Well the other large advantage is that the US is one single market with one common language (English) and while there are variations by state, pretty much one set of rules. So by starting a company in the United States you of course have access to incredibly deep capital markets, but you also have access to 350 million people mostly operating under one set of rules with one common language and largely one common culture. It's the same market advantage that China has, by and large.

ifwinterco|26 days ago

It's one of the big ironies of the EU - every time it gets larger (good! increases market size) it also gets more fragmented in terms of languages, retained local rules etc. (bad, obviously).

Now up to 24 official languages and still potentially growing in the future (although this is a bit of an overcount because some of them are mutually intelligible to various degrees, it's still a lot).

It's interesting to think that at the time of original ECSC treaty there were only four languages (French, German, Dutch and Italian). That's just about manageable, now it is a bit of an issue

scottyah|26 days ago

Also culture. I had a friend try with several German companies, but she said the leadership would default to "no", and every decision would need too much review. She even worked with some that opened offices in SF hoping to learn to move fast, but even those were way too cautious to succeed. Lots of premature optimization, and trying to establish structures and systems before any proof of concepts could be made. Obviously, this is just anecdotal but she had a real desire to have European growth in SF communities.

epolanski|26 days ago

I don't think capital is that much of a problem.

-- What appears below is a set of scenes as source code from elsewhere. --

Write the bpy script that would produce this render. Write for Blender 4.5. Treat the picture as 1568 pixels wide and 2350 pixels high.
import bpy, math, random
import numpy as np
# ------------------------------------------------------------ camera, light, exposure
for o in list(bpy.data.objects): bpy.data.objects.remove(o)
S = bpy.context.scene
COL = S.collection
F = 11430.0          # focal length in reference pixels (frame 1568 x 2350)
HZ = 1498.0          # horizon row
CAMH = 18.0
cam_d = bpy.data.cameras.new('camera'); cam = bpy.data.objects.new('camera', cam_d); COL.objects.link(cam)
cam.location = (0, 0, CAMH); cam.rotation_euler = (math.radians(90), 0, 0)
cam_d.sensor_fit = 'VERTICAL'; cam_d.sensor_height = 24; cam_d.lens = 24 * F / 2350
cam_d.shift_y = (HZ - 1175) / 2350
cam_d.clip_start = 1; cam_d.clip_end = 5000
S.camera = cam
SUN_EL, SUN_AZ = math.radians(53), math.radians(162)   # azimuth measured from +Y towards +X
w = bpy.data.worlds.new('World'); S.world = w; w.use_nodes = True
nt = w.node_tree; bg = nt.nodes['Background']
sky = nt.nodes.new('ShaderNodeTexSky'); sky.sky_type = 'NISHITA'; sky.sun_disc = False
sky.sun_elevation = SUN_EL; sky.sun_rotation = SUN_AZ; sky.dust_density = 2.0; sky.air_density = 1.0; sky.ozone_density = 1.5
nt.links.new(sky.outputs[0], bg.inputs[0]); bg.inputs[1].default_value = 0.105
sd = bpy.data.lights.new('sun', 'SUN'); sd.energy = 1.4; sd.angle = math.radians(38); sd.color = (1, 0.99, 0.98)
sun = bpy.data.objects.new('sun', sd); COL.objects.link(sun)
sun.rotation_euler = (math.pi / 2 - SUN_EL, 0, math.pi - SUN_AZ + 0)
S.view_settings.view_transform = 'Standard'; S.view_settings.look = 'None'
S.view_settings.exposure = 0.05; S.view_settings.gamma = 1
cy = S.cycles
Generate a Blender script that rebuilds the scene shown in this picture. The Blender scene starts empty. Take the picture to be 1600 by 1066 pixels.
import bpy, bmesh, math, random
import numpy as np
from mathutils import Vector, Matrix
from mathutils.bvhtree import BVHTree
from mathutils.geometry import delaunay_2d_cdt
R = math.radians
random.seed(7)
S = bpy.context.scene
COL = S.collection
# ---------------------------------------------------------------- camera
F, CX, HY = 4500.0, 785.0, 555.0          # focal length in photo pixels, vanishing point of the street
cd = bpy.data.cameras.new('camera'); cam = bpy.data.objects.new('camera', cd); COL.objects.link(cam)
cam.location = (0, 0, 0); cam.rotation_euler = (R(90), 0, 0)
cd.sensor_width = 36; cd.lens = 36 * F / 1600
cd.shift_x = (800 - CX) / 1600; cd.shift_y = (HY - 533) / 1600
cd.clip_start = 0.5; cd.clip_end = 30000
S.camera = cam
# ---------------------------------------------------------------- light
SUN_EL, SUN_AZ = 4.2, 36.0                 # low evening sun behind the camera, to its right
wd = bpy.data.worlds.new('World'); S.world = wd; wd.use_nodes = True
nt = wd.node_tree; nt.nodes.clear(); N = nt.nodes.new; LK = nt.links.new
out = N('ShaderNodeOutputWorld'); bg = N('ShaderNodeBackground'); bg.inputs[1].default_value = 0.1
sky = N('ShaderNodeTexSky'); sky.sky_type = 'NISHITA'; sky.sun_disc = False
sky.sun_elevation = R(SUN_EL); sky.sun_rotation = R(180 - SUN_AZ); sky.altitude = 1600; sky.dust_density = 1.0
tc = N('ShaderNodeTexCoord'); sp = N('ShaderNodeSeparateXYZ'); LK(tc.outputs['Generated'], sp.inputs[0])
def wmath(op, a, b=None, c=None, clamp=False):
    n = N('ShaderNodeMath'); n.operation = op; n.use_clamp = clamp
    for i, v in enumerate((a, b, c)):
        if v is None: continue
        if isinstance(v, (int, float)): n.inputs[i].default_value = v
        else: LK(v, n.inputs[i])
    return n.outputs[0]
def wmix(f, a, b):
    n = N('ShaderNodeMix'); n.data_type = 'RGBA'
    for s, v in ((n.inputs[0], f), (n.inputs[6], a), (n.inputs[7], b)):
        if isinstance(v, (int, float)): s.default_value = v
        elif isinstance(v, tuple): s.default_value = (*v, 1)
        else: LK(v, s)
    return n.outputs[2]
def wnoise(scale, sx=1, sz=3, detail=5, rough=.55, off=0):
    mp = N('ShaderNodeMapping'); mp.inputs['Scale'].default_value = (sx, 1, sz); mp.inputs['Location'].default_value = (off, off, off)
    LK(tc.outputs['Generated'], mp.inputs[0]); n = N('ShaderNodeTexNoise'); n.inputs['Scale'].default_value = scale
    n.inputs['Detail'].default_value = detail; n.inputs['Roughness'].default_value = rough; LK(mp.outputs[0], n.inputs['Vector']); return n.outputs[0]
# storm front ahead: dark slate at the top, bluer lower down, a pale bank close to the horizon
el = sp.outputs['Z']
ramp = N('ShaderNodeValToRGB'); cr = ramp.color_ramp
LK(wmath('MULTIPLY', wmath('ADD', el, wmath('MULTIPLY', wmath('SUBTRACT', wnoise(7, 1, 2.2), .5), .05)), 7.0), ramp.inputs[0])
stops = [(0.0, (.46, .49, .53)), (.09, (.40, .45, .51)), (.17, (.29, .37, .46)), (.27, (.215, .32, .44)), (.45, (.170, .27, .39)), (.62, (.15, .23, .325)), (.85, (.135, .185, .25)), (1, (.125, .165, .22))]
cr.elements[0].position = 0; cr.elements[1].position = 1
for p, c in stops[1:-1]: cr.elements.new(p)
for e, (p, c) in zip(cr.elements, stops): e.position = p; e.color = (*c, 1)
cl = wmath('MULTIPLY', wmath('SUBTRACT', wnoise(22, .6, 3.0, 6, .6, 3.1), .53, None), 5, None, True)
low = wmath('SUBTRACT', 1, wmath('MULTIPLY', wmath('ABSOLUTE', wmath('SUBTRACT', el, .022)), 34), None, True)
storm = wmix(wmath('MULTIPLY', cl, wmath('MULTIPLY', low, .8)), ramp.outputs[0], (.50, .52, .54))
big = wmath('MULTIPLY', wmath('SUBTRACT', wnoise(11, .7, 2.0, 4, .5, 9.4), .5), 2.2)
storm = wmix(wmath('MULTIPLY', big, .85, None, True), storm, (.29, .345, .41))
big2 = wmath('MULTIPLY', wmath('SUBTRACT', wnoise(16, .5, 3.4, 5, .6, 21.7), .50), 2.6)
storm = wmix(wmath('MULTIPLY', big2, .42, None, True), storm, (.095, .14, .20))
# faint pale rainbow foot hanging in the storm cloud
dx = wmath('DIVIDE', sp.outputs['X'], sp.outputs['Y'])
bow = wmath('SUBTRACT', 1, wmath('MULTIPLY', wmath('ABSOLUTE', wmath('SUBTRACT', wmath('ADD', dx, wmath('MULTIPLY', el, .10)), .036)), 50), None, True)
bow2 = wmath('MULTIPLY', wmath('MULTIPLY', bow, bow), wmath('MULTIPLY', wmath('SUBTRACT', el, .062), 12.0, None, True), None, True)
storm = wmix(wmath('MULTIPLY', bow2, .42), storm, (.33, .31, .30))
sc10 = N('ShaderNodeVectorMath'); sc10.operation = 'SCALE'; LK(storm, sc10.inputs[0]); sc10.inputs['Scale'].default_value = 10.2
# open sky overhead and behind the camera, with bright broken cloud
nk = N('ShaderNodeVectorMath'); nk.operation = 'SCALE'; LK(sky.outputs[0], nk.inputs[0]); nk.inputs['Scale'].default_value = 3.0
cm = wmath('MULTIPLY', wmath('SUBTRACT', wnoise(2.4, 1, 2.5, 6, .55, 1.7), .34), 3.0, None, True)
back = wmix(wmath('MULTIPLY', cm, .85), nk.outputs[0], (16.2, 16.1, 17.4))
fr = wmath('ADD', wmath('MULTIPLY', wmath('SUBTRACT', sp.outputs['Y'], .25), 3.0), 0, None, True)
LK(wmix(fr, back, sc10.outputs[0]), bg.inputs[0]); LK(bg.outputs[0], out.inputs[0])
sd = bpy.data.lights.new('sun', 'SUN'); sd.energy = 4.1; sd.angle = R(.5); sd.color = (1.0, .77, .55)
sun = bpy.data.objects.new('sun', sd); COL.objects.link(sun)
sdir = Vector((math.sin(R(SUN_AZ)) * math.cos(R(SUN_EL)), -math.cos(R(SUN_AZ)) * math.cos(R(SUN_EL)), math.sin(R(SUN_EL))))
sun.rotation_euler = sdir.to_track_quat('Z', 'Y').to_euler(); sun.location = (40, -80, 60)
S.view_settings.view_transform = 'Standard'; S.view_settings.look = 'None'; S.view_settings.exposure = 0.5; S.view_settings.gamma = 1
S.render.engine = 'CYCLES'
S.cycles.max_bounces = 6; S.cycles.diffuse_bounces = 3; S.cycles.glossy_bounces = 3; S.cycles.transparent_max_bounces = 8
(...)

We have it, and it's been growing consistently.

What we lack is risk appetite, young people dreaming to be entrepreneurs, talent, a truly unified market, regulations and proper corporate law. Say what you want but stock options essentially don't exist in Europe, so you either give equity upfront or you don't at all.

yardie|25 days ago

My impression was that Europe had a lot of old money. A lot of traditional and family banks that were only willing to risk it on "a sure thing." The startups I did work at were the founders did a stint in SV after being recruited from Europe. Came back with the knowledge and culture of startups. Tried to replicate it there and ultimately couldn't climb out the bureaucracy.

The capital is locked up in traditional large multinationals. I've watched them launch one boondoggle after another. And it fail because of endless meetings and fearing to know their customers.

caycep|26 days ago

I kind of wonder, capital wise. the GDP isn't too far off US and there's def companies/families w/ insane amount of capital esp in luxury goods etc. Unless they're just hoarding it like Smaug and not investing it back into the economy, in which case the problem isn't capital but business culture.

hunterpayne|26 days ago

European per capita GDP is half of the US average. Total GDP is between 60-75% of the US with an extra ~15% population. I'm sure Europe does have enough capital to do this build-out but its a shrinking pool as Europe loses ground to the US every year.